The rand is under pressure as markets pause ahead of a critical deadline for the US-Iran war.
Ten days ago, US President Donald Trump set a deadline for Iran to reopen the Strait of Hormuz. Failing to do so would result in “Hell” raining down on the Middle Eastern nation, he said.
Over the Easter weekend, Trump again warned Iran, noting that time was running out, with the deadline set to expire at 20h00 on Tuesday (7 April), Washington time (02h00 SAST).
This deadline is now hours away.
According to Investec Chief Economist, Annabel Bishop, the rand has come under pressure, but remained around R16.90/$ over the past week or so, “taking a breather” from recent volatility.
However, this isn’t expected to last, and the next moves will depend heavily on what follows Trump’s threats.

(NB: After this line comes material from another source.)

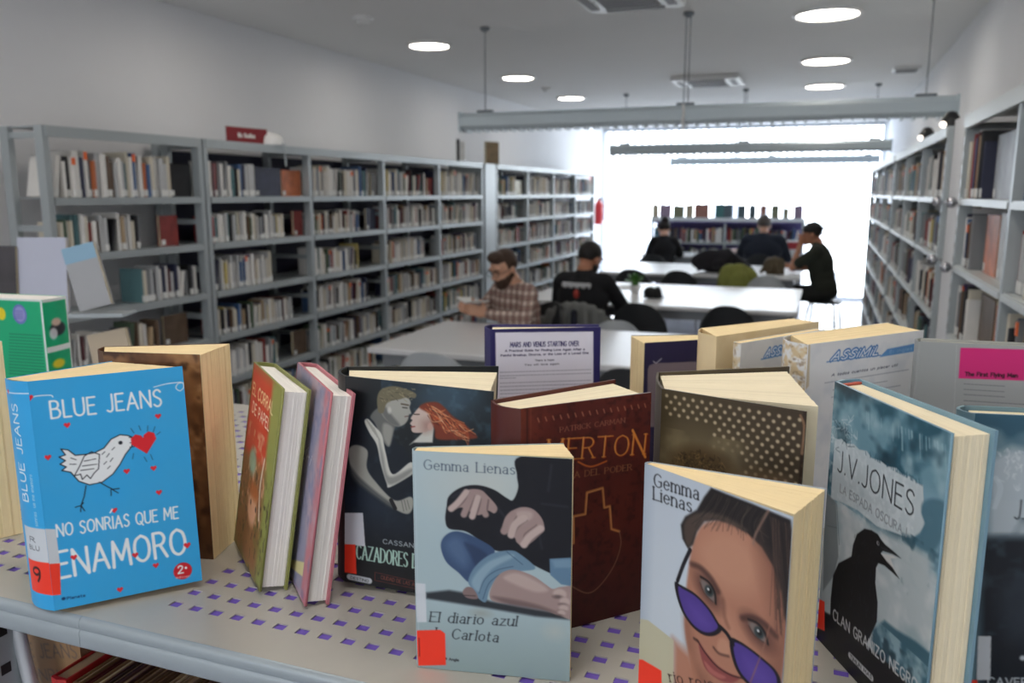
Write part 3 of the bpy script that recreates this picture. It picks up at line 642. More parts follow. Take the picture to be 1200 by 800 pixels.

Bishop said that, with the deadline looming, financial markets await the next stage of the war, as the US threatens to intensify if the Strait is not fully opened.
Posting to social media again on Tuesday, Trump threatened that “a whole civilisation will die tonight, never to be brought back again,” keeping the pressure on Iran, and pointing to further escalation.
“This would place additional pressure on fuel prices, and likely weaken the rand against the US dollar…in turn resulting in greater inflationary pressures, if it occurs,” Bishop said.
She added that oil prices continue to trade above $110 a barrel, averaging $107 this month.
This has pushed fuel prices deeper into another staggering under-recovery—albeit still early in the month—of R4.70 per litre for petrol and over R13 per litre for diesel.
If these prices hold, diesel costs in particular will weigh heavily on headline inflation, especially food prices.
“National Treasury has already indicated that it has limited ability to absorb cost increases from the impact of the Middle East war, and further fuel price rises will add pressure to the inflation and interest rate outlook,” Bishop said.
South Africans will feel it at the tills

Food production has a high diesel cost factor due to harvesting, planting, and crop transport.
“Margins for the production of food in South Africa are already tight, with cost absorption not expected from producers for PPI inflation,” she said.
“Diesel costs make up near 20% of agricultural production costs and are significant, driving up the prices of grain, the staple food in South Africa.”
For CPI inflation, retailers will face pressure and cannot absorb the cost increases at the margin, she added.
The economists stressed that much of the uncertain path ahead depends on the duration of the war, particularly the length of time the Strait of Hormuz remains unable to function fully.
This factor is critical, as it affects fuel prices and how long global markets will remain in a risk-off phase.
Looking at Investec’s scenario modelling, the base case is that the rand will average around R16.90/$ in the second quarter of the year, moving lower towards R16.20/$ near the end of the year.
However, this outlook assumes global geopolitical tensions do not intensify or escalate.
In the next most likely scenario—the ‘Lite down case’—the rand weakens towards R18.60 by the end of the year.
This case isn’t explicitly tied to the war or geopolitical escalations, but rather to how South Africa’s broader economy performs, including high inflation, rand weakness, and other local factors.
Unfortunately, the longer the war goes on and the more it escalates, the more likely it is that South Africa’s economy will suffer from global knock-on effects.
Bishop previously warned that an extended war risks hurting South Africa’s economy, which is only recently climbing out of years of stagnation.